Copyright 1997 The New York Times Company
Some Youthful Foes Go Toe to Toe With Nike
By DAVID GONZALEZ
NEW YORK -- Adriane Campo could wear a different Nike sneaker for each day of the week. She doesn't belong to any sports teams, she just likes to look good. "Mine glow," she said, showing off a pair of Air Max shoes she received a few weeks ago. "These aren't even the latest ones. This is old." Perhaps a trip to Nike Town is in order for a fashion fix?
"You know, I never been to Nike Town," she said. "They say it's a neat-looking store."
It may not look that neat Saturday if she does manage to get the day off from her after school job and visit the Sultanate of Swoosh at Fifth Avenue and 57th Street. Dozens of young people from 11 settlement houses around the city are planning to dump their old Nikes at the store to protest what they say is the shoe company's double exploitation of the poor. They are part of a growing movement that has criticized Nike for underpaying workers in Asian factories -- about $3 a day in Indonesia, for example -- while charging style-setting teen-agers upward of $100 for the shoes.
Adriane and eight teen-age friends got together last Tuesday at the Forest Hills Community House in Queens, where several youth workers tried to enlist them in the protest.
"Nike is making billions of dollars in America off you guys," said Mike Gitelson, a social worker who helped start the protest. "Let's get this straight, Nike is doing nothing illegal. For us, it is a moral question. You can't make that much money off us and refuse to give your people enough money to live on."
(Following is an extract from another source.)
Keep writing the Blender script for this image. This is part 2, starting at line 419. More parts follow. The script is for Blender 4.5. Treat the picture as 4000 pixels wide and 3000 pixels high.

While the profile of the campaign is not as high as the ones that won concessions from the Gap or Kathie Lee Gifford, labor advocates involved in those protests said they expected to turn their attention to the footwear company soon.
"A lot of spontaneous activity has sprung up around Nike all over the place," said the Rev. David Dyson, a Brooklyn minister in a clergy group that reached a deal with the Gap. "We are going to be drawn into this just by the inertia of the thing."
Vada Manager, a spokesman for Nike, said many of the complaints against the company were based on inaccurate information being circulated on the Internet. He also faulted some "fringe groups" for lying about labor conditions at Nike's factories, which he said have passed muster during audits, including a recent review by Andrew Young, the former ambassador to the United Nations.
But even Young's report said Nike could do more. Maybe that is why a few weeks ago Manager visited the Edenwald-Gun Hill Neighborhood Center, where the settlement house protest began.
"Nobody has done more than Nike in terms of leadership," he said. "We took the train to the South Bronx."
Maybe he was caught up in thinking about global markets, since the Edenwald Center is half a mile from the Bronx-Westchester County line. Whatever the case, they set him straight when he arrived.
"I grew up in Alabama," said Jessie Collins, the center's director. "We worked for $2 a day picking cotton. That was at a time when people said they couldn't pay them more because the cotton economy won't let them do this. Or, if you don't want to work for $2 a day you don't have to work. We had no choice. I'm sure the same analogy goes for the people in Indonesia."
A glance at local markets was enough to persuade Dulani Blake to give up on Nike. The $150 for the right style in his size was enough for one or two weeks worth of groceries. Or several months' salary for an Indonesian worker.
"Nike goes to different countries so people can work for cheap," he said. "They know the minimum wage here goes up."
"I told my friends about that and they said they didn't care," Adriane said. "I have friends who spent two weeks of paychecks to buy Nikes."
By evening's end, she seemed intent on not buying any more Nikes. In fact, she wanted to part with some.
"Give them the stinky old nasty Nikes," she said. "What do we say to them?"
Justify the cost of the shoes and the labor, said Leo Johnson, a youth worker from Edenwald. The next step, he said, would be to concentrate on stores, where Nikes dominate the market with a vast selection of styles and colors.
"You got to use the lingo when you're talking about that," Johnson said. "Yo, dude, you're being suckered if you pay $100 for a sneaker that costs $5 to make. If somebody did that to you on the block, you know where it's going."
"Toe to toe," said a teen-ager.
"This is the toe to toe of the future," Johnson said. The sneakers are coming off.